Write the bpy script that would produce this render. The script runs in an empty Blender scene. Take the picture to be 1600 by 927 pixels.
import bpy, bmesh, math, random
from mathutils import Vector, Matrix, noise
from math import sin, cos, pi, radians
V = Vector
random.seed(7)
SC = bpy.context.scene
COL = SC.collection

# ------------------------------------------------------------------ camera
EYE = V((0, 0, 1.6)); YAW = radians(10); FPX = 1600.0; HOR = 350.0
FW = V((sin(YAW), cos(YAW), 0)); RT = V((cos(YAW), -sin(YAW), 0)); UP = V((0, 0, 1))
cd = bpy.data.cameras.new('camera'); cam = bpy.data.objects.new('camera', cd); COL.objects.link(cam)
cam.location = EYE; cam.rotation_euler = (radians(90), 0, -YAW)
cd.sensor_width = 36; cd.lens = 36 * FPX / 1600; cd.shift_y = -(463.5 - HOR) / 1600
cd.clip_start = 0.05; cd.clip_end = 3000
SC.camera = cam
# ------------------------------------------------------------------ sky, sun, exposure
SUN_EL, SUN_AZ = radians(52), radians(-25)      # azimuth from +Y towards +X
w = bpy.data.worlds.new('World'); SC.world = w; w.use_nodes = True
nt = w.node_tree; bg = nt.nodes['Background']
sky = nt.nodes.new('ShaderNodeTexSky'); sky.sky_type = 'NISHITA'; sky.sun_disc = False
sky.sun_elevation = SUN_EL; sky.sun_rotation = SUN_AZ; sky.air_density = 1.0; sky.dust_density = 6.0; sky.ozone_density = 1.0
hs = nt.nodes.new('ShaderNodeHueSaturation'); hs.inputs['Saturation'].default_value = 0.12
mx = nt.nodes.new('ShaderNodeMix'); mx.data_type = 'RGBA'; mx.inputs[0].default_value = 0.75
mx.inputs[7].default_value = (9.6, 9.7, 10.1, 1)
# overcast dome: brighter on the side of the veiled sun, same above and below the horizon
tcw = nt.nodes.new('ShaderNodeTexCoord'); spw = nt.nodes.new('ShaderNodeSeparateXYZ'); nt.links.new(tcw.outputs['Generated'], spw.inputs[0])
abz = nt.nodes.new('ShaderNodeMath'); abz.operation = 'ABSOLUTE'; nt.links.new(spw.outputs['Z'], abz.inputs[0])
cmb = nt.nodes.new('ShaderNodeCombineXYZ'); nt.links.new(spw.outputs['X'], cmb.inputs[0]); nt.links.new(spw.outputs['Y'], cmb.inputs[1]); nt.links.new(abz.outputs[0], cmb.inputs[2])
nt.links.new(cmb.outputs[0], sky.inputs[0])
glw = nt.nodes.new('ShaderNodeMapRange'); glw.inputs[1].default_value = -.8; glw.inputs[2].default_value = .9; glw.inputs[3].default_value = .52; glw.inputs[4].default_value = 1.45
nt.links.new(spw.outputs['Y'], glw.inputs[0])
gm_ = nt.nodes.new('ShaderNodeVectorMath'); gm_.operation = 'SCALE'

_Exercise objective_
Quote the listing above from its first line to the line with "COL = SC.collection", inclusive, and add nothing.

_Finished answer_
Write the bpy script that would produce this render. The script runs in an empty Blender scene. Take the picture to be 1600 by 927 pixels.
import bpy, bmesh, math, random
from mathutils import Vector, Matrix, noise
from math import sin, cos, pi, radians
V = Vector
random.seed(7)
SC = bpy.context.scene
COL = SC.collection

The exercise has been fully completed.